- **TASK PROMPT**
Read the data and repeat all of it exactly.

# START OF MATERIAL

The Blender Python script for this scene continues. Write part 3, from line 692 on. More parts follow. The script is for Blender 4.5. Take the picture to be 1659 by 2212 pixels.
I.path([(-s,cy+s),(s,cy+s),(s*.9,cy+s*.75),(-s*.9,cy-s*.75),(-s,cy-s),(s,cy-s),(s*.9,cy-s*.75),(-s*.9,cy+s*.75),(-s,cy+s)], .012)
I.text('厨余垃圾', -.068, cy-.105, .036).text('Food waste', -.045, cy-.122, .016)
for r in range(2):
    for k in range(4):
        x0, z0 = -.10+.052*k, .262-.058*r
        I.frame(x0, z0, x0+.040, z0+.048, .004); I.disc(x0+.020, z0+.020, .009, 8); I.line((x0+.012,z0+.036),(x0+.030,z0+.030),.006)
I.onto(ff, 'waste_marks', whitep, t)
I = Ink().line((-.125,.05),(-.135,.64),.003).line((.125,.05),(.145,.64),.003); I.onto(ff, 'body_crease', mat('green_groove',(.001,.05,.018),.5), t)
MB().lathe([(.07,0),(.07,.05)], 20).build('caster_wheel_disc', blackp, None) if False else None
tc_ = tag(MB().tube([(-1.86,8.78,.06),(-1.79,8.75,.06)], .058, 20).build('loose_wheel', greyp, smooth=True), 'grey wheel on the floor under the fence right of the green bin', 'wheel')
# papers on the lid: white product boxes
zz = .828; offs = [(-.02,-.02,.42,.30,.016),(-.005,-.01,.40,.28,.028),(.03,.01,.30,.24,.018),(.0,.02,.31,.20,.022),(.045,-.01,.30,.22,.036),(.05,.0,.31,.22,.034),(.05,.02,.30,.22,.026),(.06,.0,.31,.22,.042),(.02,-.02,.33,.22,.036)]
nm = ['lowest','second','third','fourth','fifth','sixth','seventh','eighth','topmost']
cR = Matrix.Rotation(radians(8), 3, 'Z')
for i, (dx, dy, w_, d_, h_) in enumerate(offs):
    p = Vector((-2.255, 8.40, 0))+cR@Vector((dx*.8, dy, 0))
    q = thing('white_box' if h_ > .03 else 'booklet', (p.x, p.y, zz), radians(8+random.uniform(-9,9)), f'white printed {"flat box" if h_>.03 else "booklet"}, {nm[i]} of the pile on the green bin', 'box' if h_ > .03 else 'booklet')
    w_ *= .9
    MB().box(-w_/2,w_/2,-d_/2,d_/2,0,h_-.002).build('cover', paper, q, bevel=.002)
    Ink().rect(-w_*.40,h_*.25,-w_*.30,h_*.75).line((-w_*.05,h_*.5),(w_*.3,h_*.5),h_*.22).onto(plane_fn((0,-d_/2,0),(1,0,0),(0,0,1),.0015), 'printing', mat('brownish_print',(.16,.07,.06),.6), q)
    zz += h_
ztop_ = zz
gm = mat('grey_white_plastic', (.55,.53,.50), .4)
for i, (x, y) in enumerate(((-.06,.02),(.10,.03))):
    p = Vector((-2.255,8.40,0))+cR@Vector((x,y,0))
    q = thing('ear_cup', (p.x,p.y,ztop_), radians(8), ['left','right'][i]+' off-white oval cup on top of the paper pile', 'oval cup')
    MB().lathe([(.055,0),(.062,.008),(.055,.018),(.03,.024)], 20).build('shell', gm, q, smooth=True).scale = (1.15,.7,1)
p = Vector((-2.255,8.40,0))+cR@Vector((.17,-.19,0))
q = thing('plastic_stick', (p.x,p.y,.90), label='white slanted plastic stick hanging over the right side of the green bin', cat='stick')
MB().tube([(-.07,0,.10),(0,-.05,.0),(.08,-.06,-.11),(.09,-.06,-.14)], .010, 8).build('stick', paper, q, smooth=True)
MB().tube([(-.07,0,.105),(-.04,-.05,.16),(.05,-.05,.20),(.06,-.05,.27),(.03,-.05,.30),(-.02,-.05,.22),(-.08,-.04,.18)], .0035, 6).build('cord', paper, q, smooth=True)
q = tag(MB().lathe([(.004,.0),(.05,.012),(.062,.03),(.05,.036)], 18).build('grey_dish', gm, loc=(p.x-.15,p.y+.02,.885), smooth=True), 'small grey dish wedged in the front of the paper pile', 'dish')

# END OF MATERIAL

- **THE RESULT**
The Blender Python script for this scene continues. Write part 3, from line 692 on. More parts follow. The script is for Blender 4.5. Take the picture to be 1659 by 2212 pixels.
I.path([(-s,cy+s),(s,cy+s),(s*.9,cy+s*.75),(-s*.9,cy-s*.75),(-s,cy-s),(s,cy-s),(s*.9,cy-s*.75),(-s*.9,cy+s*.75),(-s,cy+s)], .012)
I.text('厨余垃圾', -.068, cy-.105, .036).text('Food waste', -.045, cy-.122, .016)
for r in range(2):
    for k in range(4):
        x0, z0 = -.10+.052*k, .262-.058*r
        I.frame(x0, z0, x0+.040, z0+.048, .004); I.disc(x0+.020, z0+.020, .009, 8); I.line((x0+.012,z0+.036),(x0+.030,z0+.030),.006)
I.onto(ff, 'waste_marks', whitep, t)
I = Ink().line((-.125,.05),(-.135,.64),.003).line((.125,.05),(.145,.64),.003); I.onto(ff, 'body_crease', mat('green_groove',(.001,.05,.018),.5), t)
MB().lathe([(.07,0),(.07,.05)], 20).build('caster_wheel_disc', blackp, None) if False else None
tc_ = tag(MB().tube([(-1.86,8.78,.06),(-1.79,8.75,.06)], .058, 20).build('loose_wheel', greyp, smooth=True), 'grey wheel on the floor under the fence right of the green bin', 'wheel')
# papers on the lid: white product boxes
zz = .828; offs = [(-.02,-.02,.42,.30,.016),(-.005,-.01,.40,.28,.028),(.03,.01,.30,.24,.018),(.0,.02,.31,.20,.022),(.045,-.01,.30,.22,.036),(.05,.0,.31,.22,.034),(.05,.02,.30,.22,.026),(.06,.0,.31,.22,.042),(.02,-.02,.33,.22,.036)]
nm = ['lowest','second','third','fourth','fifth','sixth','seventh','eighth','topmost']
cR = Matrix.Rotation(radians(8), 3, 'Z')
for i, (dx, dy, w_, d_, h_) in enumerate(offs):
    p = Vector((-2.255, 8.40, 0))+cR@Vector((dx*.8, dy, 0))
    q = thing('white_box' if h_ > .03 else 'booklet', (p.x, p.y, zz), radians(8+random.uniform(-9,9)), f'white printed {"flat box" if h_>.03 else "booklet"}, {nm[i]} of the pile on the green bin', 'box' if h_ > .03 else 'booklet')
    w_ *= .9
    MB().box(-w_/2,w_/2,-d_/2,d_/2,0,h_-.002).build('cover', paper, q, bevel=.002)
    Ink().rect(-w_*.40,h_*.25,-w_*.30,h_*.75).line((-w_*.05,h_*.5),(w_*.3,h_*.5),h_*.22).onto(plane_fn((0,-d_/2,0),(1,0,0),(0,0,1),.0015), 'printing', mat('brownish_print',(.16,.07,.06),.6), q)
    zz += h_
ztop_ = zz
gm = mat('grey_white_plastic', (.55,.53,.50), .4)
for i, (x, y) in enumerate(((-.06,.02),(.10,.03))):
    p = Vector((-2.255,8.40,0))+cR@Vector((x,y,0))
    q = thing('ear_cup', (p.x,p.y,ztop_), radians(8), ['left','right'][i]+' off-white oval cup on top of the paper pile', 'oval cup')
    MB().lathe([(.055,0),(.062,.008),(.055,.018),(.03,.024)], 20).build('shell', gm, q, smooth=True).scale = (1.15,.7,1)
p = Vector((-2.255,8.40,0))+cR@Vector((.17,-.19,0))
q = thing('plastic_stick', (p.x,p.y,.90), label='white slanted plastic stick hanging over the right side of the green bin', cat='stick')
MB().tube([(-.07,0,.10),(0,-.05,.0),(.08,-.06,-.11),(.09,-.06,-.14)], .010, 8).build('stick', paper, q, smooth=True)
MB().tube([(-.07,0,.105),(-.04,-.05,.16),(.05,-.05,.20),(.06,-.05,.27),(.03,-.05,.30),(-.02,-.05,.22),(-.08,-.04,.18)], .0035, 6).build('cord', paper, q, smooth=True)
q = tag(MB().lathe([(.004,.0),(.05,.012),(.062,.03),(.05,.036)], 18).build('grey_dish', gm, loc=(p.x-.15,p.y+.02,.885), smooth=True), 'small grey dish wedged in the front of the paper pile', 'dish')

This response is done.